- Prompt: Write out the whole listing again, exactly as given.
::::
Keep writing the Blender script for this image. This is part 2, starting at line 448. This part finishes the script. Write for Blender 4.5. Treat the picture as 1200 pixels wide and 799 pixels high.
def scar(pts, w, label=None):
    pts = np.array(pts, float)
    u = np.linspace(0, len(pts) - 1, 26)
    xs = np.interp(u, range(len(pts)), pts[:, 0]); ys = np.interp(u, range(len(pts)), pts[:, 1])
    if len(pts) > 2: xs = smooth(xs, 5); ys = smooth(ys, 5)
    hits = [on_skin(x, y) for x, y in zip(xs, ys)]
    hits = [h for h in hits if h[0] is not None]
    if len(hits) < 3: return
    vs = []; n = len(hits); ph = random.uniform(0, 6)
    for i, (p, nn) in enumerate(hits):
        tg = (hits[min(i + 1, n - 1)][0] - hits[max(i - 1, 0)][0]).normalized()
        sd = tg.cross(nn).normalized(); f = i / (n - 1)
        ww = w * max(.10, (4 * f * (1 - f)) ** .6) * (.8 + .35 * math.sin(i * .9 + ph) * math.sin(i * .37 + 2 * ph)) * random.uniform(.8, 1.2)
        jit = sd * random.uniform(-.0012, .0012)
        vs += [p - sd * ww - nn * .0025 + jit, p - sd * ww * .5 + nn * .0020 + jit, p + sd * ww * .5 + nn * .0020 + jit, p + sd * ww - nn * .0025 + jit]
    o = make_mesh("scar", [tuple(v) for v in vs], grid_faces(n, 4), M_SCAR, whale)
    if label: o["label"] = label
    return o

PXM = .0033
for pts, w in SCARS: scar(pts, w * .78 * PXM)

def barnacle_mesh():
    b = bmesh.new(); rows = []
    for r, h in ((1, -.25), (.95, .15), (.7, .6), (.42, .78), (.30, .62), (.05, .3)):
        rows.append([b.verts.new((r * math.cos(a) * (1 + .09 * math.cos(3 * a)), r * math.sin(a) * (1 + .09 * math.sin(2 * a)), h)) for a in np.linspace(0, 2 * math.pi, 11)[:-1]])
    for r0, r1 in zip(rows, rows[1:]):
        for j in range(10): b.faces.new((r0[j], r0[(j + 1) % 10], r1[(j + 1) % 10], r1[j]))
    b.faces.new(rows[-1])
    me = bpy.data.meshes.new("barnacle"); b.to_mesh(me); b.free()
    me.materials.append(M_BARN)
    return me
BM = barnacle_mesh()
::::
- Answer in full:
Keep writing the Blender script for this image. This is part 2, starting at line 448. This part finishes the script. Write for Blender 4.5. Treat the picture as 1200 pixels wide and 799 pixels high.
def scar(pts, w, label=None):
    pts = np.array(pts, float)
    u = np.linspace(0, len(pts) - 1, 26)
    xs = np.interp(u, range(len(pts)), pts[:, 0]); ys = np.interp(u, range(len(pts)), pts[:, 1])
    if len(pts) > 2: xs = smooth(xs, 5); ys = smooth(ys, 5)
    hits = [on_skin(x, y) for x, y in zip(xs, ys)]
    hits = [h for h in hits if h[0] is not None]
    if len(hits) < 3: return
    vs = []; n = len(hits); ph = random.uniform(0, 6)
    for i, (p, nn) in enumerate(hits):
        tg = (hits[min(i + 1, n - 1)][0] - hits[max(i - 1, 0)][0]).normalized()
        sd = tg.cross(nn).normalized(); f = i / (n - 1)
        ww = w * max(.10, (4 * f * (1 - f)) ** .6) * (.8 + .35 * math.sin(i * .9 + ph) * math.sin(i * .37 + 2 * ph)) * random.uniform(.8, 1.2)
        jit = sd * random.uniform(-.0012, .0012)
        vs += [p - sd * ww - nn * .0025 + jit, p - sd * ww * .5 + nn * .0020 + jit, p + sd * ww * .5 + nn * .0020 + jit, p + sd * ww - nn * .0025 + jit]
    o = make_mesh("scar", [tuple(v) for v in vs], grid_faces(n, 4), M_SCAR, whale)
    if label: o["label"] = label
    return o

PXM = .0033
for pts, w in SCARS: scar(pts, w * .78 * PXM)

def barnacle_mesh():
    b = bmesh.new(); rows = []
    for r, h in ((1, -.25), (.95, .15), (.7, .6), (.42, .78), (.30, .62), (.05, .3)):
        rows.append([b.verts.new((r * math.cos(a) * (1 + .09 * math.cos(3 * a)), r * math.sin(a) * (1 + .09 * math.sin(2 * a)), h)) for a in np.linspace(0, 2 * math.pi, 11)[:-1]])
    for r0, r1 in zip(rows, rows[1:]):
        for j in range(10): b.faces.new((r0[j], r0[(j + 1) % 10], r1[(j + 1) % 10], r1[j]))
    b.faces.new(rows[-1])
    me = bpy.data.meshes.new("barnacle"); b.to_mesh(me); b.free()
    me.materials.append(M_BARN)
    return me
BM = barnacle_mesh()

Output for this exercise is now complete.